Marino-Thomas said in most other cases, protesters are removed from the premises and released — with charges later dropped.

After an anti-marriage state constitutional amendment passed in North Carolina in May, Mary Jamis applied for a marriage license for herself and her partner Starr Johnson. When she was denied, Jamis refused to leave the Forsyth County Register of Deeds office in Winston-Salem, N.C.

According to the Associated Press, she was arrested and charged with second-degree trespass, a misdemeanor, and released without bond. Chandler and Jiminez were released only after each paying $500 bail.

In 2010, California’s San Diego County sheriff sent 50 deputies dressed in full riot gear to disburse nine peaceful protesters at the office where marriage licenses are issued. When the protesters refused to leave, they were arrested and charged with failure to disperse and interference with the business of a public agency. The group has come to be known as the Equality 9. The case is still pending, but the maximum penalty would be three months in jail.

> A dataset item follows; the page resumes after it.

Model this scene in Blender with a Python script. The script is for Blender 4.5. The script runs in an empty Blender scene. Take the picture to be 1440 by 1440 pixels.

Merino-Thomas, based in New York, said the Dallas case is getting national attention. “This is the stuff that equal rights movements are made of,” she said. “People will push for equality despite the personal cost and rightfully so.”

She called the current system “a patchwork of rights” and said her own marriage has been made valid and annulled so many times, she still doesn’t feel secure despite living in a state with marriage equality.

“Every person needs to be treated equally,” she said.

With the rise in support for marriage equality around the country, she predicted that if President Barack Obama wins re-election, gays and lesbians will soon gain the right to marry nationwide.

Jamille Bradfield, a spokeswoman for the Dallas County District Attorney’s Office, said the DA’s office has not received Jiminez and Chandler’s cases yet, so it was too soon to tell if the office would lower or drop the charges. The sheriff’s department has up to 10 business days to file with the district attorney’s office.

Chandler and Jiminez were given a court date of Aug. 2 but their cases are scheduled for different courtrooms at the same time. As of press time, they had spoken to attorneys but not yet retained counsel. Merino-Thomas said placing their cases in separate courts but at the same time was an example of how same-sex couples are treated differently.

Jiminez and Chandler both said they plan to plead not guilty and continue their fight for a marriage license.

Merino-Thomas had one piece of advice for the couple.

“Go for it,” she said.

This article appeared in the Dallas Voice print edition July 13, 2012.